» **Raw data**:

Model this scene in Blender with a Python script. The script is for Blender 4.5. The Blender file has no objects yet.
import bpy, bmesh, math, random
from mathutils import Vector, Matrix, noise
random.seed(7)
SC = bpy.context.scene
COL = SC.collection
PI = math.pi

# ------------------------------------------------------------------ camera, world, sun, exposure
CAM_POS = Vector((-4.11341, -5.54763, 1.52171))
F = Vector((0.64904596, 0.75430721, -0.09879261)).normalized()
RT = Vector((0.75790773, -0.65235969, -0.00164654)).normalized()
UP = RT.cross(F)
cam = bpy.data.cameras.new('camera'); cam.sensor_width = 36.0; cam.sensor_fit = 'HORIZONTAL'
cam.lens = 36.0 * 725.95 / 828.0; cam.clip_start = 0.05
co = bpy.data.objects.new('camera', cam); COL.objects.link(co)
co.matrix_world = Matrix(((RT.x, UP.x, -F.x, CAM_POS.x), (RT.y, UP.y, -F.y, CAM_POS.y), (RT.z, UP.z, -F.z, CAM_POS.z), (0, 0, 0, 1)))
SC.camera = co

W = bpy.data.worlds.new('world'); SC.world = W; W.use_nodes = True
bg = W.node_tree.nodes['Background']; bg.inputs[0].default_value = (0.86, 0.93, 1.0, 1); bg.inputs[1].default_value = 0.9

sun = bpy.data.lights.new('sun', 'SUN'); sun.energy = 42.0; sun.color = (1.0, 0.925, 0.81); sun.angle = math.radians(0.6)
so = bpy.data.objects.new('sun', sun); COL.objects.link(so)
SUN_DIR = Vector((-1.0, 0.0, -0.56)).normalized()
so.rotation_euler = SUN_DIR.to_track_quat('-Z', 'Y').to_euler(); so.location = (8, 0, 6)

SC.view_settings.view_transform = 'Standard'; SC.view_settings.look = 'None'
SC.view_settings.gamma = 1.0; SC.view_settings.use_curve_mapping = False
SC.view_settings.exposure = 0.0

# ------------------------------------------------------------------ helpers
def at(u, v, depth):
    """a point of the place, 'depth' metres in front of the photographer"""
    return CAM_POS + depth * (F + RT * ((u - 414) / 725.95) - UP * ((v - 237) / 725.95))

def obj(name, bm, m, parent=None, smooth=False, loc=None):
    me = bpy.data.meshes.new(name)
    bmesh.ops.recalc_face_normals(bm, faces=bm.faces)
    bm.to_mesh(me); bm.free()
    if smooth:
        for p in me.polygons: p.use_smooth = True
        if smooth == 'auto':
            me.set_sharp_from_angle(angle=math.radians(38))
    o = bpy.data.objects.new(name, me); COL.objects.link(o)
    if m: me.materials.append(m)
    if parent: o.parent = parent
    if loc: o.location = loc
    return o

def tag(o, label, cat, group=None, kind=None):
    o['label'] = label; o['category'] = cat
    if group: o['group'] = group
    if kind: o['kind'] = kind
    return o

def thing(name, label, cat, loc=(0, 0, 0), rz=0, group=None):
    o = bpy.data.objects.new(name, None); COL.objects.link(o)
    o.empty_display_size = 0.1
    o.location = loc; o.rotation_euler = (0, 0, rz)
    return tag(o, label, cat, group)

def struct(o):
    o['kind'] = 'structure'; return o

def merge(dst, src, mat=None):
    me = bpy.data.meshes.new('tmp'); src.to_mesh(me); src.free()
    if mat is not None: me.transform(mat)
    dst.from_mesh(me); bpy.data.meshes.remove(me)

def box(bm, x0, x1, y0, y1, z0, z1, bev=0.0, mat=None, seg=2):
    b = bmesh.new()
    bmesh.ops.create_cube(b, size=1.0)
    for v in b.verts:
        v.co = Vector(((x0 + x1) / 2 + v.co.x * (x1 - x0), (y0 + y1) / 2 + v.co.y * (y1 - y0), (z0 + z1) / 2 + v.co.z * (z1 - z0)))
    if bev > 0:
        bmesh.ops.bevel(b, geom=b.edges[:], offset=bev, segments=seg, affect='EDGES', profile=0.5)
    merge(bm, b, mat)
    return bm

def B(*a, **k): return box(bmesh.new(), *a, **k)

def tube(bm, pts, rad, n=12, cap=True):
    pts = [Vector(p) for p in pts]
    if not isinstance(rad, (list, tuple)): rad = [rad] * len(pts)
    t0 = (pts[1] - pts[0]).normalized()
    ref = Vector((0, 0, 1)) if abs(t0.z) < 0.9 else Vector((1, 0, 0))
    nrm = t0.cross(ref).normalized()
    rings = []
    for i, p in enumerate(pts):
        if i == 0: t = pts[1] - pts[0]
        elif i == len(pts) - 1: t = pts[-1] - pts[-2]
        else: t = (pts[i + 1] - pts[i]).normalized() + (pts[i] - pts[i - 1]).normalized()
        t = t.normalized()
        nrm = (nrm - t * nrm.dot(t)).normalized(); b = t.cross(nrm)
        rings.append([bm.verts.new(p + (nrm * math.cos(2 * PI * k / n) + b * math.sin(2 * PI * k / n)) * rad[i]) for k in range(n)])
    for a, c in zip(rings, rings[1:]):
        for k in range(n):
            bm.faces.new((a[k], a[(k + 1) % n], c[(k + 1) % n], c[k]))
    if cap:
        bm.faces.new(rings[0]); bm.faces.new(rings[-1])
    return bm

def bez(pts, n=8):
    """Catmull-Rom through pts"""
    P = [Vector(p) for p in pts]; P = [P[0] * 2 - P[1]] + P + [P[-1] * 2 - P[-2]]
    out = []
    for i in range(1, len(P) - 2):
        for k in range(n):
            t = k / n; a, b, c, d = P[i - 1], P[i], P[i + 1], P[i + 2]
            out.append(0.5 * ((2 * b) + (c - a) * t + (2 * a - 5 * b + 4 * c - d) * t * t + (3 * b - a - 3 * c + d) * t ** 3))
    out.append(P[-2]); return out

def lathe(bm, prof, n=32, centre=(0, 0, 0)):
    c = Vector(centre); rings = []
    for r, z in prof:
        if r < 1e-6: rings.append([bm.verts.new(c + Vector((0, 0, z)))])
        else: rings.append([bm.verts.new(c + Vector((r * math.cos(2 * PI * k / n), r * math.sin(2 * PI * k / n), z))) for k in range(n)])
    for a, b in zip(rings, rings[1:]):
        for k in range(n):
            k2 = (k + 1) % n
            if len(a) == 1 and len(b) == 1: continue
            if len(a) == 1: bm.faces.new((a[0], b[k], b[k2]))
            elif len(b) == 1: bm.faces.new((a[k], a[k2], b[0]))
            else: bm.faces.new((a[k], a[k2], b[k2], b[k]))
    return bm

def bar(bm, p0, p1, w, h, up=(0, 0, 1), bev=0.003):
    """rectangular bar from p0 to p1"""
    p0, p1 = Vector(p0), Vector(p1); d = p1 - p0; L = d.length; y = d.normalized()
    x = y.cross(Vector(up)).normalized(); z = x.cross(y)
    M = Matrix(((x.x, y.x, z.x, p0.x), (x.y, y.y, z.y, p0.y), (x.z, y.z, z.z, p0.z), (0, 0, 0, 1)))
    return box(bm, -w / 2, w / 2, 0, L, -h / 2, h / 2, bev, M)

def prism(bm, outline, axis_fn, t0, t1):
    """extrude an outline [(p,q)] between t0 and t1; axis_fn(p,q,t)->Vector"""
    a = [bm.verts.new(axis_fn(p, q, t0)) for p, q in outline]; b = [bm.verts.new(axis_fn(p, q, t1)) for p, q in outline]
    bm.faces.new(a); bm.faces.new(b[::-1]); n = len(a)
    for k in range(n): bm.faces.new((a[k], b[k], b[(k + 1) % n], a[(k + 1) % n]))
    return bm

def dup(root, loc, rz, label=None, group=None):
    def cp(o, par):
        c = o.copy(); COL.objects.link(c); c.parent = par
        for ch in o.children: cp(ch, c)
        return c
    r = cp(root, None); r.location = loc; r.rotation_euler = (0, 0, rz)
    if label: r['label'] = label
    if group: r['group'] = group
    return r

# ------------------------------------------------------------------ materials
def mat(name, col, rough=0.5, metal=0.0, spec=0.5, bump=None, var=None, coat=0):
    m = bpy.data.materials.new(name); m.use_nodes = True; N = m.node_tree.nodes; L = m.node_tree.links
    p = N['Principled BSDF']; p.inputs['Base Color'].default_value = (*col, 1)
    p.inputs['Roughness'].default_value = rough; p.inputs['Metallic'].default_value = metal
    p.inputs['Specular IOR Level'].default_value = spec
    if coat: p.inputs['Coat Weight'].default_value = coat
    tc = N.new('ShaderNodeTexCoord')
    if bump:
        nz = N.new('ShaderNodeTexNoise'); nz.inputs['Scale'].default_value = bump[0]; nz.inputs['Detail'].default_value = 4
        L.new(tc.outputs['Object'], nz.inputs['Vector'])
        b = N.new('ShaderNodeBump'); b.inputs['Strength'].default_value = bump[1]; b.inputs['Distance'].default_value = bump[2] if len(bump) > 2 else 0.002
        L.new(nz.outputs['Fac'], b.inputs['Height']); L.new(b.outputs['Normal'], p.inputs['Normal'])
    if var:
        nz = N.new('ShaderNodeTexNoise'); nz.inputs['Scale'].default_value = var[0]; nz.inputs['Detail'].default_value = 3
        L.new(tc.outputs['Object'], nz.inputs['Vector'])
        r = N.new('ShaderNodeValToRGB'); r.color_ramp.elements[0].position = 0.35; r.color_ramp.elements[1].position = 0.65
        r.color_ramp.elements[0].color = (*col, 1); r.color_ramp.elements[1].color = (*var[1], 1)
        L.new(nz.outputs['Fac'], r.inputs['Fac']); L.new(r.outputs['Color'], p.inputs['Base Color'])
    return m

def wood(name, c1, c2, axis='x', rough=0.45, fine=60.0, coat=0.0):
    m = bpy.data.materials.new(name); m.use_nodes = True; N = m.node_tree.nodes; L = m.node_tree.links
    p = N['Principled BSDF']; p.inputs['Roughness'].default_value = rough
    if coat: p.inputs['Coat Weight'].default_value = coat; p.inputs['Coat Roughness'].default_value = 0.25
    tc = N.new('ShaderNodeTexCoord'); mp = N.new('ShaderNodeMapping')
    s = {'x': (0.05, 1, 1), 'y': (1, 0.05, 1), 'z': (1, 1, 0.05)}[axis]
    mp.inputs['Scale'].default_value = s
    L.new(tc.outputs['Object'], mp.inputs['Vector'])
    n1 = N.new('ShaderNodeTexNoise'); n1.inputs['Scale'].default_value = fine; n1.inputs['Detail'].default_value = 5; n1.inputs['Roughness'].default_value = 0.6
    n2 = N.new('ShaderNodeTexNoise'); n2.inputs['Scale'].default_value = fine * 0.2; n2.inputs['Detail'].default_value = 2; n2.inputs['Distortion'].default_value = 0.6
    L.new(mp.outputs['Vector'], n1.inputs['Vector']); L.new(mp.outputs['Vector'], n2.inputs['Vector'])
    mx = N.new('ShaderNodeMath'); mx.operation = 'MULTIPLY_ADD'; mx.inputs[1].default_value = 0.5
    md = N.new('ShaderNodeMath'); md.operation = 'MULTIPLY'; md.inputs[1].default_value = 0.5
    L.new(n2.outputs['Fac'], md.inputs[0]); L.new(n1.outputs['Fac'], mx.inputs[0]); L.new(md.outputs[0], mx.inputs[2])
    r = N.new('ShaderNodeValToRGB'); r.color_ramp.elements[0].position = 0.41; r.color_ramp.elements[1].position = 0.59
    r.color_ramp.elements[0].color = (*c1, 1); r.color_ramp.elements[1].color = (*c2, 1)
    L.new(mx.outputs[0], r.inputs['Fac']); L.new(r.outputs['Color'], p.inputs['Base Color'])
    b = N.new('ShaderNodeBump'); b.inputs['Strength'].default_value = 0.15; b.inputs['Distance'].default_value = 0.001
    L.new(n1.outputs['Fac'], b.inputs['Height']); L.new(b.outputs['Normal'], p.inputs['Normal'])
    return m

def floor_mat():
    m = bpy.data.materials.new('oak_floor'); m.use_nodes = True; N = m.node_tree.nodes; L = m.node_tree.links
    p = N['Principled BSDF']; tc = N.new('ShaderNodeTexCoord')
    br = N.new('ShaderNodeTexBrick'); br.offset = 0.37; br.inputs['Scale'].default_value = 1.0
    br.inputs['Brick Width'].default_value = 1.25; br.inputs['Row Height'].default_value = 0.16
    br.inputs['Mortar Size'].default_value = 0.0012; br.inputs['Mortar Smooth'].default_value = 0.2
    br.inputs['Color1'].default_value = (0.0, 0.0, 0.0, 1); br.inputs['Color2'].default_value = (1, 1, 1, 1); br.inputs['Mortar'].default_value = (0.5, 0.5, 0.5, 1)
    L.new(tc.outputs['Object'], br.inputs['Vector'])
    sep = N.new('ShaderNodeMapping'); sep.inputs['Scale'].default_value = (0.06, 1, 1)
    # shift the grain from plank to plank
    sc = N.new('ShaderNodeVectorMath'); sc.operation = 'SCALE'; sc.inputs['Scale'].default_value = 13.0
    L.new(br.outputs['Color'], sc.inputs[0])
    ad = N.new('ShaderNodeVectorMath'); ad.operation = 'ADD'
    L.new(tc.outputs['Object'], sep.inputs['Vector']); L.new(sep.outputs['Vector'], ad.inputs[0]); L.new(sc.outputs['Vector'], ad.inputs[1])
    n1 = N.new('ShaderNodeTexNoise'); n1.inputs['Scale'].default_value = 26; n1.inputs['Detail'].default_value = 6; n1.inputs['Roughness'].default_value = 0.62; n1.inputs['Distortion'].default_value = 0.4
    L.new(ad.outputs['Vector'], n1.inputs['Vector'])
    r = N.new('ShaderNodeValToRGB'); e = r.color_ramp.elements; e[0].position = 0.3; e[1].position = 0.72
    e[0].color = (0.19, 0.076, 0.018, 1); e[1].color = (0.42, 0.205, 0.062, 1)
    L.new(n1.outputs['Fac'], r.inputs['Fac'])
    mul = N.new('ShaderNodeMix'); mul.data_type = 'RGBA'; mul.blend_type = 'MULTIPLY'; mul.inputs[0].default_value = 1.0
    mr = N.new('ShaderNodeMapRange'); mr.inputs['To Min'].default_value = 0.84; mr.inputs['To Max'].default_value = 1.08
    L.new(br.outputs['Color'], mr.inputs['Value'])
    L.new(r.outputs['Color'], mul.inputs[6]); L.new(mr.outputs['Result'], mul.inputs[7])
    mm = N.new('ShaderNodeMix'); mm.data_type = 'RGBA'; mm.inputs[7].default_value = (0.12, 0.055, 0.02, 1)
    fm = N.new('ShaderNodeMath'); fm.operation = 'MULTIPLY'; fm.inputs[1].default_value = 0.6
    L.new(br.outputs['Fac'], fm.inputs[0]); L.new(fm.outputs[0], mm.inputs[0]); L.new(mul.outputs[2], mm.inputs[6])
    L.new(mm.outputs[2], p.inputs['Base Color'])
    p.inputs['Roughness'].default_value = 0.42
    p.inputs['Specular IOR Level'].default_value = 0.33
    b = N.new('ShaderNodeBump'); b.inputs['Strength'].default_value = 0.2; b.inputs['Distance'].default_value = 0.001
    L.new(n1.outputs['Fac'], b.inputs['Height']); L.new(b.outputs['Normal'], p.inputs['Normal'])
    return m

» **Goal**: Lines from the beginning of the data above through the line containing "bg = W.node_tree.nodes['Background'];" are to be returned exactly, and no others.

» **Result**:
Model this scene in Blender with a Python script. The script is for Blender 4.5. The Blender file has no objects yet.
import bpy, bmesh, math, random
from mathutils import Vector, Matrix, noise
random.seed(7)
SC = bpy.context.scene
COL = SC.collection
PI = math.pi

# ------------------------------------------------------------------ camera, world, sun, exposure
CAM_POS = Vector((-4.11341, -5.54763, 1.52171))
F = Vector((0.64904596, 0.75430721, -0.09879261)).normalized()
RT = Vector((0.75790773, -0.65235969, -0.00164654)).normalized()
UP = RT.cross(F)
cam = bpy.data.cameras.new('camera'); cam.sensor_width = 36.0; cam.sensor_fit = 'HORIZONTAL'
cam.lens = 36.0 * 725.95 / 828.0; cam.clip_start = 0.05
co = bpy.data.objects.new('camera', cam); COL.objects.link(co)
co.matrix_world = Matrix(((RT.x, UP.x, -F.x, CAM_POS.x), (RT.y, UP.y, -F.y, CAM_POS.y), (RT.z, UP.z, -F.z, CAM_POS.z), (0, 0, 0, 1)))
SC.camera = co

W = bpy.data.worlds.new('world'); SC.world = W; W.use_nodes = True
bg = W.node_tree.nodes['Background']; bg.inputs[0].default_value = (0.86, 0.93, 1.0, 1); bg.inputs[1].default_value = 0.9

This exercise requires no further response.